NETFLIX【海外ドラマ】ダイナスティ/鉄壁の「自己中女」のファロンの生きざまが、ある意味心地良い

 

自分を引っ込めることで、「毎日つまらないな~」と感じている人におススメのドラマが、アトランタの上流社会に生きる大富豪一族の裏と表を描くNETFLIXシリーズの『ダイナスティ』です。

この作品は80年代に米国で大ヒットしたドラマのリメイク版で、巨万の富を守るためなら手段をいとわない大富豪一族の物語。正直、この紹介文でずっと視聴欲が湧かず後回しにしていたタイトルでしたが、見始めたところどハマリ。何より大富豪一族の父親役に二枚目グラント・ショウ、一族のお屋敷に長年仕える執事役に『24』や『LOST』でもお馴染みのアラン・デイルをはじめ、魅力的なキャストが勢ぞろい。とりわけ主役の大富豪の娘、ファロン役でドラマを引っ張るエリザベス・ギリースの徹底した自己中な生きざまは、観始めは嫌悪感しかないものの、人とのかかわりを通して徐々に成長してゆく過程には心地良さを覚えます。
※とはいえ、どこまでも自己中なアイデンティティは最後まで健在なのですが。

ファロンの自己中ぶりは、ありえない奇抜な発想と金にモノを言わせてすべてを意のままにするという、普通に生きてる人からすると超・非現実的なパターンが多いのですが、それでも「ここまで大胆に生きられたら、きっと気持ちいいだろうな~」という、まさにドラマに求める妄想的欲求の世界を、ひとかけらのためらいもなく、豪快かつ爽快に描き切っています。※ある意味、多分にコミカルでもあります。

製作には『ゴシップガール』のプロデューサーだったジョシュ・シュワルツとステファニー・サヴェージ、脚本は『リベンジ』の脚本家サリー・パトリックで、セレブを題材とする作品作りはお任せ!の布陣。この顔ぶれなら、セレブ物が好きな人なら観る前から作品の面白さは推して知るべしなのかも。
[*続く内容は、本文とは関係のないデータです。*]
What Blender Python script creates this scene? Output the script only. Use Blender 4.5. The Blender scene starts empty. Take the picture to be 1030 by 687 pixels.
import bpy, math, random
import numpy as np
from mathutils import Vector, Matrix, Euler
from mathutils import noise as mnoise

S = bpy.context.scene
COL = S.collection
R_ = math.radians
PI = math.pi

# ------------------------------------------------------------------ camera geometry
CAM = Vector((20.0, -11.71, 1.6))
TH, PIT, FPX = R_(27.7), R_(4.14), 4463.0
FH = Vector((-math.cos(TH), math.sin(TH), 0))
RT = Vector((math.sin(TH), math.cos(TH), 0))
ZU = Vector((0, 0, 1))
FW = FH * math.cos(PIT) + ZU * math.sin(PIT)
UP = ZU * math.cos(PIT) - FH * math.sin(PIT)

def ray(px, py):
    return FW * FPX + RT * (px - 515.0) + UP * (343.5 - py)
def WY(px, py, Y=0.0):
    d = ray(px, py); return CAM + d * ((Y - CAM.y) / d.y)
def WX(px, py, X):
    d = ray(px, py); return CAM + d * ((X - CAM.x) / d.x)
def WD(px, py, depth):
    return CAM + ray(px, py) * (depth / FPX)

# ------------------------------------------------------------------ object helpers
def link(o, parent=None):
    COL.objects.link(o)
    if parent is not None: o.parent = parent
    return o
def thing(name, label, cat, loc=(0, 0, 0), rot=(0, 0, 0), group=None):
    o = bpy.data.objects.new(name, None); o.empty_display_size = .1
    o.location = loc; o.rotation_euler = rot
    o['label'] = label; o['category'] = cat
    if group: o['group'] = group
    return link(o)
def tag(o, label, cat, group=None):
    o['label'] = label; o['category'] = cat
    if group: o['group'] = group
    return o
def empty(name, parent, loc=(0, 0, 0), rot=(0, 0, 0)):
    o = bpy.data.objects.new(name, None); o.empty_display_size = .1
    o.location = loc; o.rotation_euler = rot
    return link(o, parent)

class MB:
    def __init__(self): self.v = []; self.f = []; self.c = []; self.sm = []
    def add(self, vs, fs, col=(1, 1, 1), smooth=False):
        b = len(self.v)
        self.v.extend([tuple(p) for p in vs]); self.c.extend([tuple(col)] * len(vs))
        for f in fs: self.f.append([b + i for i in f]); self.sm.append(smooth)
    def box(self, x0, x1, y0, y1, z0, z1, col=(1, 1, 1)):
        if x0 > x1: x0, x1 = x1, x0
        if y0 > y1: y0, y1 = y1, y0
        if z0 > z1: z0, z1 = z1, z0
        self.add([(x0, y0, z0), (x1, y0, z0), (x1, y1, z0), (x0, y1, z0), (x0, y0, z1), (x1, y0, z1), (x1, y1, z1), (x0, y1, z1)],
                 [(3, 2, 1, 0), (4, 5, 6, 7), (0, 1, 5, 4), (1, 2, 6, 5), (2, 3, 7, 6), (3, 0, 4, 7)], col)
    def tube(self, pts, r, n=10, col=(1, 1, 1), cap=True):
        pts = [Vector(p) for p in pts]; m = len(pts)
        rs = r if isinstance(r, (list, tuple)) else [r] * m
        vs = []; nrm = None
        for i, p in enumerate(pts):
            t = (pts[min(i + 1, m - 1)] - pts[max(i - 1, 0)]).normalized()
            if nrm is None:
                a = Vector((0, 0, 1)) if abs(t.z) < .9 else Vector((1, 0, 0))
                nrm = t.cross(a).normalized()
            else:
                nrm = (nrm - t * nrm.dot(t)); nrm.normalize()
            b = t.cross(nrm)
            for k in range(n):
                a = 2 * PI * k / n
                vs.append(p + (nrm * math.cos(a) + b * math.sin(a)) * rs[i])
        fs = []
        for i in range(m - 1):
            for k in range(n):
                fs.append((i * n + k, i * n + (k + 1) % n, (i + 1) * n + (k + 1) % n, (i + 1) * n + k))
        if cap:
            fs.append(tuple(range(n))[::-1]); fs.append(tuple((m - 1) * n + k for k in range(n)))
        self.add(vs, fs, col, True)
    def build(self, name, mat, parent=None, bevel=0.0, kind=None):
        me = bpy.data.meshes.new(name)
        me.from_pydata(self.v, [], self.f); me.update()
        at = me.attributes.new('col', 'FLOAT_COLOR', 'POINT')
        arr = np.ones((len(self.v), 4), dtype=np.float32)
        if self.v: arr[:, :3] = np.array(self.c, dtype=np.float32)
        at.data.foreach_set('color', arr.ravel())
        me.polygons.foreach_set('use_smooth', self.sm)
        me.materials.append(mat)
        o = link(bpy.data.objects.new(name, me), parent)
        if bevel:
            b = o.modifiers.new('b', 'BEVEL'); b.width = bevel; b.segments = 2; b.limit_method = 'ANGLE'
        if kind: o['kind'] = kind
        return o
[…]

さらにこのドラマのありえない点は、レギュラーの女優さんがある日突然シレッと別の女優さんに差し変わっている点で、グラント・ショウ演じるファロンの父親、ブレイク・キャリントンのパートナーのクリステル役は、二代目クリステルがシーズン2と3ではまったく別人が同一人物として登場したり、ファロンの母親役も、回想シーンでもないINGのシチュエーションで計3名が同一人物を演じています。特に二代目クリステルは、シーズン3の冒頭でまったく知らない人物のバストアップに「え。誰。親戚の人?」とまごついているうちに、あー、え?クリステルということ?という、キツネにつままれた状態で物語の続きに突入するという、サプライズなシーズンとなっています。

残念ながら視聴率にシビアな米国ショービジネスの世界、視聴率が継続ラインに届かなかったようで、今年のシーズン5で完結を迎えてしまいますが、それはそれ。ドラマティックな時間を楽しみたいなら、数週間は退屈しない時間を楽しめるのではなかろうかと思います。

スカッと爽快な気分になれるダイナスティ、おススメです。